In Aviation industry, the science of metallurgy has significantly proved that with the elapse of time, accidents/incidents are more likely to happen owing to the human failure as compared to the material failure. Meaning thereby, that with the advancement in time, technology is gaining importance/rigidity over human beings.
In the article written by Sir Javed Shirazi, I would sympathetically agree with the Professor Turkle.
Though it is not deniable that 'To err is human' but the statistical analysis provided by various organizations (concerned with human behavior) has suggested that in the present era, the outcomes because of technological failure are quite less as compared to those resulting from human failure.
Nevertheless, I must appreciate the writer as he has given a brief account, in the beginning, on the importance of human relationships and the ways and means to improve them.

 
At 4:27:00 PM, Blogger Asma said...

woww that is so true...its has become rather inevitable that people preffer spending time with machines than human..

 
At 12:32:00 PM, Anonymous Anonymous said...

This happens when humans cheat and machine don't.

 
At 7:11:00 PM, Blogger jalalHB said...

Technology is restricting use of human abilities and we continue to press 1, 2,3 and so on. We more relaint of machines tahn humans. That is sad

 
At 7:31:00 PM, Blogger Talha said...

Well I beg to differ with the MIT science professor Turkle. He might be very learned person but his research is not universal.

Here I am very much social meeting my friends and family but still cherish facebook because it has made my life easier as I can connect with my friends and family abroad.

May be some individual will become salve of technology but we humans as a whole are above this notion.

 
At 12:11:00 PM, Blogger Khalid Javaid said...

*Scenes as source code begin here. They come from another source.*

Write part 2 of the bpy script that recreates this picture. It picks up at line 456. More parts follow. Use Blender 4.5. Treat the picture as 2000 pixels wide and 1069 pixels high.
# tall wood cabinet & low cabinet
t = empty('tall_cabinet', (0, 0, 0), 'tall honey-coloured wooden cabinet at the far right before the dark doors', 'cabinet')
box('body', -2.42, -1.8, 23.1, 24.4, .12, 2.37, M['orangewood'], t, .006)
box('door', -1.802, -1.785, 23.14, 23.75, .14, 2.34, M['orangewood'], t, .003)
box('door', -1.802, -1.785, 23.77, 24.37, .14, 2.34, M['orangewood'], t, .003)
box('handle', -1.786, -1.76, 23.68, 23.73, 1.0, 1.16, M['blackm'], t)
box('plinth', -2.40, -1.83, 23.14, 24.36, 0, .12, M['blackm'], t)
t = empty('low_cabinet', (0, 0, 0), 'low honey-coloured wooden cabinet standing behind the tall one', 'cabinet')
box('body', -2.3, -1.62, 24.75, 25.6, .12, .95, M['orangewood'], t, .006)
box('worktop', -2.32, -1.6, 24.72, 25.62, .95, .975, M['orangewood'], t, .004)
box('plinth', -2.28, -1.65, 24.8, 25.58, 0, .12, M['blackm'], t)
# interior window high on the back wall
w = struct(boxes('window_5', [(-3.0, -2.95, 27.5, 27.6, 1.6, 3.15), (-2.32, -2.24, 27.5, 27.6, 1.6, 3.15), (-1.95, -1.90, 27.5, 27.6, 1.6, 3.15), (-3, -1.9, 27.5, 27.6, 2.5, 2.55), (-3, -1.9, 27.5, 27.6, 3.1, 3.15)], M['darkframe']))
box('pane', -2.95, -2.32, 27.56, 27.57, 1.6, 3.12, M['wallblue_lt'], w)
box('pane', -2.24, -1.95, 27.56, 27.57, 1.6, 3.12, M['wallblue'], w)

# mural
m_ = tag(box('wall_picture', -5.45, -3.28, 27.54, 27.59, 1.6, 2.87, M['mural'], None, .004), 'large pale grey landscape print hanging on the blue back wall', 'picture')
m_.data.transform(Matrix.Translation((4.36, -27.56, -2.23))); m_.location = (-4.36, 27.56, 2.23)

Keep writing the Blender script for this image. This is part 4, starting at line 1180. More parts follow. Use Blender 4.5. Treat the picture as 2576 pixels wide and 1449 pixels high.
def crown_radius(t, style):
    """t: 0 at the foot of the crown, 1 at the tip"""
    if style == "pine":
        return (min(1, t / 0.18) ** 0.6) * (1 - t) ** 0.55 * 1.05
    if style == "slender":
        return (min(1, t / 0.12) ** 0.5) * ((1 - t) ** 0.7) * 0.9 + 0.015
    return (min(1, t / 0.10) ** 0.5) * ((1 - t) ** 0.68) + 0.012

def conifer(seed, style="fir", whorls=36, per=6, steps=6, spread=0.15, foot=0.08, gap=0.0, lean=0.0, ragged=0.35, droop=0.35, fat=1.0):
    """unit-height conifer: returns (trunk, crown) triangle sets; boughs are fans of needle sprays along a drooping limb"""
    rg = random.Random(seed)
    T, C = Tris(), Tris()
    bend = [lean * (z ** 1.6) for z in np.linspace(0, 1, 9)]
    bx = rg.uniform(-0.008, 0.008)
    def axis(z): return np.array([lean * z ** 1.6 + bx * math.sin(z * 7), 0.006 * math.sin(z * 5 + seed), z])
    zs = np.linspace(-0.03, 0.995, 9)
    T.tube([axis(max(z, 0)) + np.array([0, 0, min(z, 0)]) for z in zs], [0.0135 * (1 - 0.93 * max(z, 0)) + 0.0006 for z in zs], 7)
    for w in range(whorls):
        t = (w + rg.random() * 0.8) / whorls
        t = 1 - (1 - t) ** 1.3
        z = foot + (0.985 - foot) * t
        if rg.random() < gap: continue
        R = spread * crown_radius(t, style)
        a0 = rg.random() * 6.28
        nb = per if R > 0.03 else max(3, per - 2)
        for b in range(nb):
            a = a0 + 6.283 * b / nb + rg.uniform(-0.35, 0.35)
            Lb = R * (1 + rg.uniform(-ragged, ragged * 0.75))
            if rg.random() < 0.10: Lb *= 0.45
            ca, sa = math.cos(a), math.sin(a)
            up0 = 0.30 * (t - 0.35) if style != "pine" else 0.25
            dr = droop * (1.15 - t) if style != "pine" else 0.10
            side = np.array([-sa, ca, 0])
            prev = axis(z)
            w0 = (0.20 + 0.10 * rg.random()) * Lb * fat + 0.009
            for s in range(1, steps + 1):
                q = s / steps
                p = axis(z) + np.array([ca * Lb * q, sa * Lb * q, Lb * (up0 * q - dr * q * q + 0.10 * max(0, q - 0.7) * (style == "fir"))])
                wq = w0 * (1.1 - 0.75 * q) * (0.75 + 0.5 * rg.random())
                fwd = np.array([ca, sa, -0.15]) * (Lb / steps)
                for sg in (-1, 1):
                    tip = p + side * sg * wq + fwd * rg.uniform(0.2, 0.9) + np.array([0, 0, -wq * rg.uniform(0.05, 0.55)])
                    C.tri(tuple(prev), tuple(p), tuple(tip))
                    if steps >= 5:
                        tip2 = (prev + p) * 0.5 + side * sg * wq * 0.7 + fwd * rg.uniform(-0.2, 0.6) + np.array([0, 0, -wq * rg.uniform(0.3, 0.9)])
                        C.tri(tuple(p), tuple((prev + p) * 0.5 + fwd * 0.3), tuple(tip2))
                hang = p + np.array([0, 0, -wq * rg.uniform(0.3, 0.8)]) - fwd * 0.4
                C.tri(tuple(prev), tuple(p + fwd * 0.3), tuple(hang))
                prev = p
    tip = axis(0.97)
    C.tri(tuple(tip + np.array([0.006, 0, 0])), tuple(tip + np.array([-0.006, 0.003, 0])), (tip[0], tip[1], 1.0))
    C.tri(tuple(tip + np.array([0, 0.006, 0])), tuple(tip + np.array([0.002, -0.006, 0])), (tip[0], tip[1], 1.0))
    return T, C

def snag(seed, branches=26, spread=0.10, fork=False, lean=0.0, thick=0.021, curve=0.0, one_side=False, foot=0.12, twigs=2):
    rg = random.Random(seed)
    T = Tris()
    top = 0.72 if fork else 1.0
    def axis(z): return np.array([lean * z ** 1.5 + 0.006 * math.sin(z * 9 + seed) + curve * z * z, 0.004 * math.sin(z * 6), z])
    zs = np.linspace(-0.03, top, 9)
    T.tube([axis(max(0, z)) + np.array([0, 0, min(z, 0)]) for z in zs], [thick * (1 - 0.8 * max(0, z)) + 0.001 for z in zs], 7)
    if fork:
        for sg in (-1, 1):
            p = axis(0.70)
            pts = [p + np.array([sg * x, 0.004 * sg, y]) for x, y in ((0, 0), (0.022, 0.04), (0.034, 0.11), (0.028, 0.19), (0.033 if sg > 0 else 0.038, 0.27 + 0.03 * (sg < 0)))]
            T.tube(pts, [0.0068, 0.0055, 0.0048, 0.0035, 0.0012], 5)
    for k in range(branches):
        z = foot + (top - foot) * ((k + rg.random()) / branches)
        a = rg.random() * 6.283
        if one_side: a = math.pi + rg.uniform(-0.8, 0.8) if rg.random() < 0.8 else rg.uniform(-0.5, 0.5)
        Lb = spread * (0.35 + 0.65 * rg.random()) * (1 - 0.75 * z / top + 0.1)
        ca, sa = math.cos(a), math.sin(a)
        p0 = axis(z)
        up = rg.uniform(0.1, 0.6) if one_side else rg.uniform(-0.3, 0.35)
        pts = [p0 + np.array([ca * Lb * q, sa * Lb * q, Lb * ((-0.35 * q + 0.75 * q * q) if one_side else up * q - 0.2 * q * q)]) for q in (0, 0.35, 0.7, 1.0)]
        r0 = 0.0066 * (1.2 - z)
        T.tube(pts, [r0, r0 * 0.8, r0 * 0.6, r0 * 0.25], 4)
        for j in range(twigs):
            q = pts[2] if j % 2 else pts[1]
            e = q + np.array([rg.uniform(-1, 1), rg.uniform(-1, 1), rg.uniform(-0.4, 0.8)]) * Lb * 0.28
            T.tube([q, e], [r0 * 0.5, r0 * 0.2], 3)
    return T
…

There is no doubt that facebook twitter and cell phones have given tremendous boost to communications among human beings. The flipside is that this communication lacks personal touch. We cannot experience the body language associated to one-to-one communication. Words do not build relationships, it is the feelings which are transmitted when we sit face to face even without uttering a single word.